Simple – as OpenTheBooks.com details – it is a reflection of the Federal Government’s “Use-It-Or-Lose-It” Spending Spree…

In the final month of the fiscal year, federal agencies scramble to spend what’s left in their annual budget. Agencies worry spending less than their budget allows might prompt Congress to appropriate less money in the next fiscal year. To avoid this, federal agencies choose to embark on an annual shopping spree rather than admit they can operate on less.

This is the “use-it-or-lose-it” spending phenomenon, and it happens every year.

And that surge in spending coincides with this sudden ‘surprise’ burst to the upside.

Source: Bloomberg

For some context from last year:

  • In the final week of the fiscal year, federal agencies signed nearly 10 percent of all fiscal year 2018 contracts.

  • Between 2015 and 2018, federal spending during the final month of the fiscal year increased by 39 percent. From 2017 to 2018, September spending increased by 16 percent.

  • Contract spending in September 2018 totaled nearly $97 billion. In the final seven days of fiscal year 2018, federal agencies spent $53.3 billion – more than they spent in the entire month of August 2018 ($47 billion).

  • The federal government spent $544 billion on all fiscal year 2018 contracts, but nearly 18 percent of these contracts were purchased in the final month of the fiscal year.

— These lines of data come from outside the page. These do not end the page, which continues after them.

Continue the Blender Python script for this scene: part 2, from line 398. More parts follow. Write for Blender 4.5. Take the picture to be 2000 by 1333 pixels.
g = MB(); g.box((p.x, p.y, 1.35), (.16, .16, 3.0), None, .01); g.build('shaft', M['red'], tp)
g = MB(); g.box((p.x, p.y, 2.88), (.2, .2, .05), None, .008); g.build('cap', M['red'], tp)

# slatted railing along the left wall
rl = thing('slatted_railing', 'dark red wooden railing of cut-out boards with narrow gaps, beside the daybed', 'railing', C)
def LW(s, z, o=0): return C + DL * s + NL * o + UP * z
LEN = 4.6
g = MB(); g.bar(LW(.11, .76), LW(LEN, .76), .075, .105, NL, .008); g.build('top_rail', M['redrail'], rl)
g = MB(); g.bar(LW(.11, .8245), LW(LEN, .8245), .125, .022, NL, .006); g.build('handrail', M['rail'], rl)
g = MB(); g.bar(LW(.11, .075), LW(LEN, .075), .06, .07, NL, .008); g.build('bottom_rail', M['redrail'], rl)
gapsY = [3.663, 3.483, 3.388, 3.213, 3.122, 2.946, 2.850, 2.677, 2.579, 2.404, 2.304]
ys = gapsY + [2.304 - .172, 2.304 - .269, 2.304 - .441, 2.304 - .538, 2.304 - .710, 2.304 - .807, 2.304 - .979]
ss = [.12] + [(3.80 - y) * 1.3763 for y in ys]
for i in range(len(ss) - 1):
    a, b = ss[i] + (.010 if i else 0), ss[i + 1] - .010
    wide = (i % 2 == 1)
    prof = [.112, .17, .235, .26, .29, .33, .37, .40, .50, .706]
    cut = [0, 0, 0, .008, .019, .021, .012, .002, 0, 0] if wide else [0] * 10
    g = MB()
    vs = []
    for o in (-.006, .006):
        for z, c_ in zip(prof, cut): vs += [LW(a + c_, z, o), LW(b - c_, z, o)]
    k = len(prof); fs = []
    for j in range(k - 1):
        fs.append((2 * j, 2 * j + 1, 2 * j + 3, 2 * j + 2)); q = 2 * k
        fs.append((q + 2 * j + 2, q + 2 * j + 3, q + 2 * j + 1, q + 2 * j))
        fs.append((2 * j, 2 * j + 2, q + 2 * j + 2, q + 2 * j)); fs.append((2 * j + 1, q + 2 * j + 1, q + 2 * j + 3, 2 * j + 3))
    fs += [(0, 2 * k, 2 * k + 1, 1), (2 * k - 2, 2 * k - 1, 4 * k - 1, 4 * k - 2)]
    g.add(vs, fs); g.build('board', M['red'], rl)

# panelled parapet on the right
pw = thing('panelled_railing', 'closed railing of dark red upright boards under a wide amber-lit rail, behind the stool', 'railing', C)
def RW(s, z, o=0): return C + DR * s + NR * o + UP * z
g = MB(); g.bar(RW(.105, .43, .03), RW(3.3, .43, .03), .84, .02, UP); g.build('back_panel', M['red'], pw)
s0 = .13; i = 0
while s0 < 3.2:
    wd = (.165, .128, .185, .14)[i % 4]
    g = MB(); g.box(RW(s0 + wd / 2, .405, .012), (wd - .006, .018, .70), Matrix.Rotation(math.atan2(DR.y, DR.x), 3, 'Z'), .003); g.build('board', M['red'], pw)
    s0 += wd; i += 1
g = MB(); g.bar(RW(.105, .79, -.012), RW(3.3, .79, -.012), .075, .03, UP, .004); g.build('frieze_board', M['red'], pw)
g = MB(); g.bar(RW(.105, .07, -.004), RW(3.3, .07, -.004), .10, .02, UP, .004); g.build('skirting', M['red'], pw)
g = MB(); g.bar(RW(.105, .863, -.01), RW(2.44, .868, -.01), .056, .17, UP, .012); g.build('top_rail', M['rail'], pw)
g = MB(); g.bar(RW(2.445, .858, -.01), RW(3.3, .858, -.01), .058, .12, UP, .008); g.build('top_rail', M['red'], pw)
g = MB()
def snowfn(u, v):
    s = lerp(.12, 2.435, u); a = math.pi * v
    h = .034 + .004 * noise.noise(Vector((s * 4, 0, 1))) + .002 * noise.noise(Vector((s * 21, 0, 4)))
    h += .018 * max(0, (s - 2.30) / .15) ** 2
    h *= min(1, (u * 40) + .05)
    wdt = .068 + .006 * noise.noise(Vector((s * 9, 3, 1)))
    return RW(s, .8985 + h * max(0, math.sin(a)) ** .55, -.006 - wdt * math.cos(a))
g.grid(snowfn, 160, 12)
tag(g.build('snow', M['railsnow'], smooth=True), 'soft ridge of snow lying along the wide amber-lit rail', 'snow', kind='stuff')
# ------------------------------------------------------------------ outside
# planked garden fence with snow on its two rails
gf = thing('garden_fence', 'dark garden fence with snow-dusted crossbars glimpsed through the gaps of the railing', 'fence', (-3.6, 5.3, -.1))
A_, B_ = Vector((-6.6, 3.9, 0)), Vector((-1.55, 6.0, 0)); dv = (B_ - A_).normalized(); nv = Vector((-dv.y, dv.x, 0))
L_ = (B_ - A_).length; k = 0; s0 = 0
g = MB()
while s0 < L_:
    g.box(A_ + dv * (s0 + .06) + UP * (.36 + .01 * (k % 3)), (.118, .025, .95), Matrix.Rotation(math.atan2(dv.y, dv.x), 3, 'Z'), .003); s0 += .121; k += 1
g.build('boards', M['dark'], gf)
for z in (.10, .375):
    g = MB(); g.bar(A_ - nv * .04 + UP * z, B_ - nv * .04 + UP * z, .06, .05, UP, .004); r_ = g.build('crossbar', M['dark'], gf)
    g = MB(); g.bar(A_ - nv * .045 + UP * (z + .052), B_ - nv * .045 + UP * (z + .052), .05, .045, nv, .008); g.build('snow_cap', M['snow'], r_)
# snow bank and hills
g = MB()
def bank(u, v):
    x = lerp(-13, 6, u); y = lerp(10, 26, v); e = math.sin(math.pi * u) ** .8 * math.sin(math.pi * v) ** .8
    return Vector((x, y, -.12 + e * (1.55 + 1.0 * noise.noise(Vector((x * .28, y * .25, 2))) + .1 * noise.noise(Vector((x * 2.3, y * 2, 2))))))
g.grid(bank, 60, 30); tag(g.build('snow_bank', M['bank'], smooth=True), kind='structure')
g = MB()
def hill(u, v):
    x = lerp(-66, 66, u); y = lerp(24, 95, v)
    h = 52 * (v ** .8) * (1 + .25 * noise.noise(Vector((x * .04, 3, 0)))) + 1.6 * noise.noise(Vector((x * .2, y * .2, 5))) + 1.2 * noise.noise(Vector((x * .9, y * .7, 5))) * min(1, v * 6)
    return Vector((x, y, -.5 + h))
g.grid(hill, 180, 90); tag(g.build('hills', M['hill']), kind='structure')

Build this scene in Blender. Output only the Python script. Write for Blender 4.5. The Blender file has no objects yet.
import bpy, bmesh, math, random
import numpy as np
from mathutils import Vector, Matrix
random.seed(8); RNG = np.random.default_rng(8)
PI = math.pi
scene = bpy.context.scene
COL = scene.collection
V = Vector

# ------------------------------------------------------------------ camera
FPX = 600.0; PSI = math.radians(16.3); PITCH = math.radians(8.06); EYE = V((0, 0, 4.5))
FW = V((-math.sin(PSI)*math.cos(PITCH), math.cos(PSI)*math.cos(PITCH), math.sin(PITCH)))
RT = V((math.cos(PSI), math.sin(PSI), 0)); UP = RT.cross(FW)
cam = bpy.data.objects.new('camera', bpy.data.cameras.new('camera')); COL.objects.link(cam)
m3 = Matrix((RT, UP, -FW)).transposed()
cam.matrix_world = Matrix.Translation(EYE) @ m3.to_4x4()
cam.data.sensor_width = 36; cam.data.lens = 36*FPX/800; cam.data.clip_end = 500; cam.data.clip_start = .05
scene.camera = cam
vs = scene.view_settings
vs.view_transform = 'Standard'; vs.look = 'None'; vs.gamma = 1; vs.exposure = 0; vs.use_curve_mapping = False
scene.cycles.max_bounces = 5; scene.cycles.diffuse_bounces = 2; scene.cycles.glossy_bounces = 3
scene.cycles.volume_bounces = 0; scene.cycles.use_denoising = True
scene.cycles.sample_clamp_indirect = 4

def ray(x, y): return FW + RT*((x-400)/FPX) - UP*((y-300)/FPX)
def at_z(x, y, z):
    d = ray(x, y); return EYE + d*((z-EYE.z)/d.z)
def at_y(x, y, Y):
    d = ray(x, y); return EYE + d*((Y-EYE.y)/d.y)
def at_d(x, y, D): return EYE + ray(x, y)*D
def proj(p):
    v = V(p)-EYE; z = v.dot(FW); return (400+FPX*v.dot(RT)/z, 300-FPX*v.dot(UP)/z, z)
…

And, we suspect, given the rapid surge in borrowing recently, that 2019 will be even more dramatic on the spending side (and thus the unprecedented spike in economic surprises)

Source: Bloomberg

All of which begs the question: is the only reason why the economy tends to pick up momentum dramatically as the summer ends just a function of a surge in government spending permeating the broader economy as agencies scramble to spend all the money they have before the end of the September 30 Fiscal Year End (just so they get allocated the same or greater budget in the coming fiscal year), which subsequently plunges or is outright halted as the case may be right now?

If so, it would explain so much, and certainly why year after year, the US economy seems to pick up in the mid-to-late Q3 period, only to dramatically fade away in the coming months, as government spending goes from a waterfall to a trickle.

It would also put the government’s role in generating transitory periodic spikes in economic output under a microscope, especially since it is so clearly staggered to recur every September as one after another government agency spends like a drunken sailor. And if that is the case, how long until the BLS or some other agency (upon reopening of course) is taken to task to normalize not only for hedonic indicators and climate-related seasonal factors, but also for what is now clearly an annual aberration of economic output trends?

Source: Bloomberg

Either way, within 72 hours, this artificial stimulus will be over, and we would not be surprised at all to see US data converge back to the weakness indicated elsewhere. Presumably that’s what the uber-doves are hoping for.